Poderá o país aceitar este desperdício de gente formada à custa de muitos milhões?

Poderá a Educação continuar sob a tutela de um ministro que desconhece o que se conhece? Que não faz? Que desfaz? Que sonega? Que manipula? Que mente? Que dificulta?


Se aceitarmos que uma civilização é um conjunto de valores fundamentais, que resultaram da partilha de um passado comum e determinam uma forma particular de ver o mundo e regular uma sociedade, deve-nos preocupar seriamente o tanto que a escola pública perdeu nos últimos anos.
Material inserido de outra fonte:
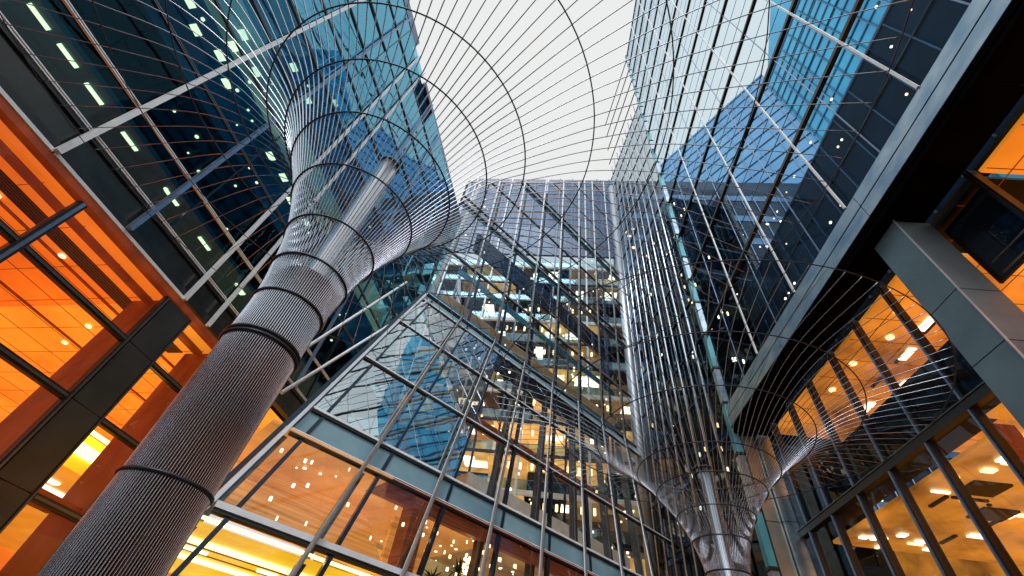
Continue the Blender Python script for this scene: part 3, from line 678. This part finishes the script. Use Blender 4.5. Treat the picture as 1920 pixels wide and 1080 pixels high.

Os proclamados bons resultados económicos não têm contribuído para obstar à degradação da Educação e à sangria dos seus profissionais qualificados. Outrossim, o sistema de ensino tem sido uma das principais vítimas do desinvestimento nos profissionais do Estado e os alicerces da democracia estão a ser corroídos pelo divórcio existente entre as necessidades urgentes do sistema de ensino e as medidas erradas tomadas pelo Governo.

Consequentemente, vão-se construindo em Portugal duas vias de ensino: uma privada, para elites, alicerçada na tessitura dos saberes clássicos com as novas tecnologias e no estudo estruturado das Humanidades, das Ciências, das Línguas e das Artes; outra, pública, dita inclusiva, para o povo pobre, edificada sobre os escombros da desconstrução do currículo nacional e limitada às “aprendizagens essenciais”.

E, perante tudo isto, vivemos numa bolha mediática que confere tempo generoso à divulgação de protestos animados por bombos e gaitas e aos jogos cínicos da disputa entre o Presidente da República e o primeiro-ministro, mas raramente consigna espaço ao substantivo e dá voz a quem tem conhecimento fundamentado sobre a causa dos problemas e a forma de os resolver, confrontando e debatendo alternativas, num exercício de verdadeiro debate político sobre a vida dos alunos, das famílias e dos professores.

Vai encerrar-se um ano lectivo quase perdido e já pairam nuvens negras sobre o próximo. A escola pública carece de uma intervenção de emergência, sendo certo que nenhuma terapêutica gerará resultados se não incluir as reclamações justas dos professores e não anular os absurdos nefandos que os calcam. Receita mínima para os remover: assumir a educação como prioridade política; aceitar a decantada recuperação do tempo de serviço dos professores, ainda que repartida ao longo dos próximos anos; alterar profundamente o estatuto da carreira docente; institucionalizar e dimensionar realisticamente quadros docentes, de pessoal auxiliar e de equipas multidisciplinares; eliminar a burocracia estéril; garantir a disciplina na sala de aula e a autoridade do professor; extinguir os agrupamentos escolares; alterar o modelo de gestão dos estabelecimentos de ensino, recuperando a sua democraticidade; proceder à reformulação integral do plano de estudos do ensino obrigatório e dos respectivos conteúdos disciplinares.